A note on a class of rings found as \(G_a\)-invariants for locally trivial actions on normal affine varieties (Q1767349)

``Let \(k\) be an algebraically closed field and \(x_{1},\dots ,x_{n}\) algebraically independent elements over \(k\). Let \(L\) be a subfield of \( k( x_{1},\dots ,x_{n}) \) containing \(k\). Is the ring \(L\cap k [ x_{1},\dots ,x_{n}] \) finitely generated over \(k\)?'' This is Hilbert's fourteenth problem. In the paper under review, the author is interested in the case where \( L\cap k[ x_{1},\dots ,x_{n}] \) is the ring of invariants for a group action. The group of interest here is the additive group \(G_{a}.\) For \(X\) an affine variety, \(G_{a}\) actions on \(X\) are in bijective correspondence with locally nilpotent derivations \(k[ X] \to k[ X] \) of the coordinate ring of \(X\). Under this correspondence the invariant ring \(k[ X] ^{G_{a}}\) under some \(G_{a}\)-action is the kernel of its corresponding derivation. The author provides a locally trivial action on a normal affine variety of dimension 4 whose ring of invariants is not finitely generated, thereby giving an example of a \(G_{a}\)-action on an affine variety which locally can be expressed as a translation but does not admit an equivariant trivialization. This example is not explicitly given but can be constructed from the main result which says the following.

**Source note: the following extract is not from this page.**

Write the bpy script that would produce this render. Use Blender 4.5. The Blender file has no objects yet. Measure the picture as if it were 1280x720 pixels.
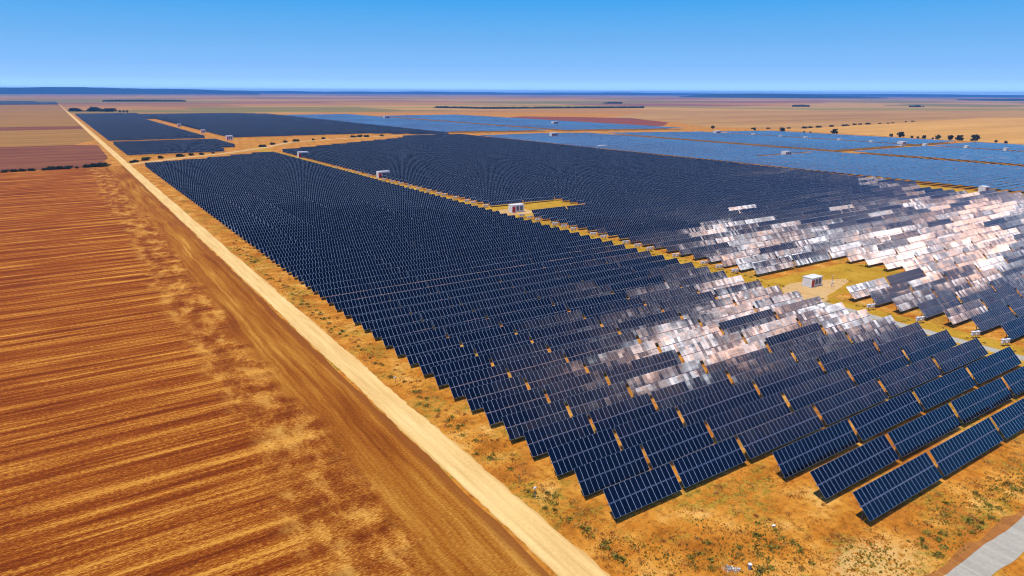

Let \(A\) be an affine normal domain over \(k\), and \(L\) a field with \(k\subset L\subset K( A) ,\) where \(K\) is the quotient field of \(A.\) Then there is a normal affine variety \(X\) such that \(k[ X] \) is a proper ring extension of \( L\cap A\) and a locally trivial \(G_{a}\)-action on \(X\) such that \(L\cap A\) is the ring of invariants for this action. Taking \(k=\mathbb{C}\) and a counterexample of Rees gives the desired result.